Thursday, February 21, 2008

Crying in Church

As an adult I find myself crying in church and I never have a handkerchief. Neither does my husband. (I confess I have a weakness for men who can easily tie things on the tops of cars and hand me a clean handkerchief when I need one -- maybe I will marry one of those guys in my next life).

Other than church I hardly ever cry, but crying got me started going back to church (Faith Journal: First Entry) and it has followed me into my pew.

At first I though it was just the stress of being mother to a growing family. When I came to church in those early years I would sit in a grateful daze. It was just so peaceful -- just sitting -- with the two little lala's in the back somewhere playing with the other baby Unitarians. The words and songs would just wash over me.

If I shut my eyes I got the same feeling I had when I was a child and we used to drive to Mt. Hood to go skiing. The car would be packed with gear and family, with parents, sibs and me there were eight. If I was lucky I would get a seat near a window and lean against my puffy ski jacket wadded up against the door as a pillow. I would be in and out of sleep, listening to the conversations in the car while the Oregon woods flashed by on either side. Every once in a while a vine maple would fill the window with a green, clean light as it fluttered in unselfconscious beauty. Those vine maples gave me a shiver; on a sunny day they glowed in among the dark woods.

The crying would come because I would relax into the space of church and then something would reach me like those vine maples. A story of pain would make it to my heart, and as open as I was, I would cry.

It still happens all the time. Now it is often a story about someone in my church community who I've known for a long time. Or maybe the choir sings a song that reminds me of something. There are a million different triggers but they reach me because of a certain receptivity that I have when I am there. The same story or song doesn't have the same power anywhere else.

3 comments:

Anonymous said...

I cry too, but then I cry at Kodak commercials and Oprah. I never thought of myself as a crier, but I guess I am.

TxCoChic said...

Hi. I cry too, but sometimes I just can't stop. It's often when the sermon or a song or a scripture is something that just hits me like God it trying to tell me specifically something that week, and I'm so shocked and humbled by it that I just start crying and often can't stop (no matter how much I try to refocus on soemthing else).

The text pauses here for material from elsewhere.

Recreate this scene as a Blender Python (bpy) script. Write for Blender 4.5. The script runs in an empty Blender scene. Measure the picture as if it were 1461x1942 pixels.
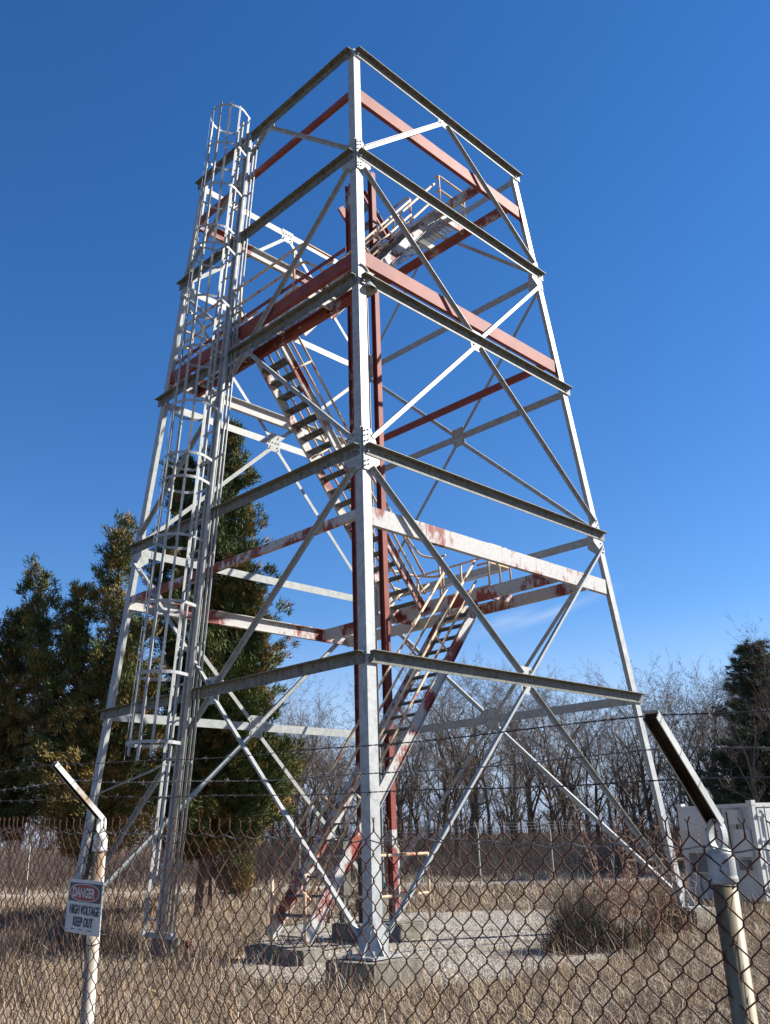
import bpy, math, random
import numpy as np
from mathutils import Vector, Matrix
rad = math.radians
SC = bpy.context.scene
COL = SC.collection

# ------------------------------------------------------------------ camera
CAM_Z = 1.98
PITCH, ROLL = 0.3494, -0.0327
cam_d = bpy.data.cameras.new("camera")
cam_d.sensor_fit = 'VERTICAL'; cam_d.sensor_height = 36.0
cam_d.lens = 1685.2 / 1942.0 * 36.0
cam_d.clip_start = 0.05; cam_d.clip_end = 3000
cam = bpy.data.objects.new("camera", cam_d); COL.objects.link(cam)
_y = Vector((0, math.cos(PITCH), math.sin(PITCH))); _u = Vector((0, -math.sin(PITCH), math.cos(PITCH))); _r = Vector((1, 0, 0))
_R = math.cos(ROLL) * _r + math.sin(ROLL) * _u
_U = -math.sin(ROLL) * _r + math.cos(ROLL) * _u
cam.matrix_world = Matrix(((_R.x, _U.x, -_y.x, 0), (_R.y, _U.y, -_y.y, 0), (_R.z, _U.z, -_y.z, CAM_Z), (0, 0, 0, 1)))
SC.camera = cam

# ------------------------------------------------------------------ sky and sun
SUN_EL, SUN_AZ = 37.0, 80.0          # azimuth clockwise from +Y
W = bpy.data.worlds.new("World"); SC.world = W; W.use_nodes = True
nt = W.node_tree; nt.nodes.clear()
sky = nt.nodes.new("ShaderNodeTexSky"); sky.sky_type = 'NISHITA'; sky.sun_disc = False
sky.sun_elevation = rad(SUN_EL); sky.sun_rotation = rad(SUN_AZ)
sky.altitude = 200; sky.air_density = 1.0; sky.dust_density = 0.05; sky.ozone_density = 2.4
bg = nt.nodes.new("ShaderNodeBackground"); bg.inputs[1].default_value = 0.060
wo = nt.nodes.new("ShaderNodeOutputWorld")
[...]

I'm going thru menopause so I guess the hormones don't help! LOL! The bad part is that I am so embarassed to have others see me with a red eyes and nose that it makes me too embarassed to go back to church...so then I just don't go. Then I feel guilty for not going, and it becomes like a vicious cycle. I'm hoping someone might have some advice for me. Any advice?

Thanks!

Anonymous said...

I have the same problem of crying in church. I cry everytime I go, to the point where I'm considering not going anymore. I've been doing it for 10 years and I'm tired of being embarassed. I need help to STOP. I can't seem to stop. When I think about it, the only time I really cry is in church.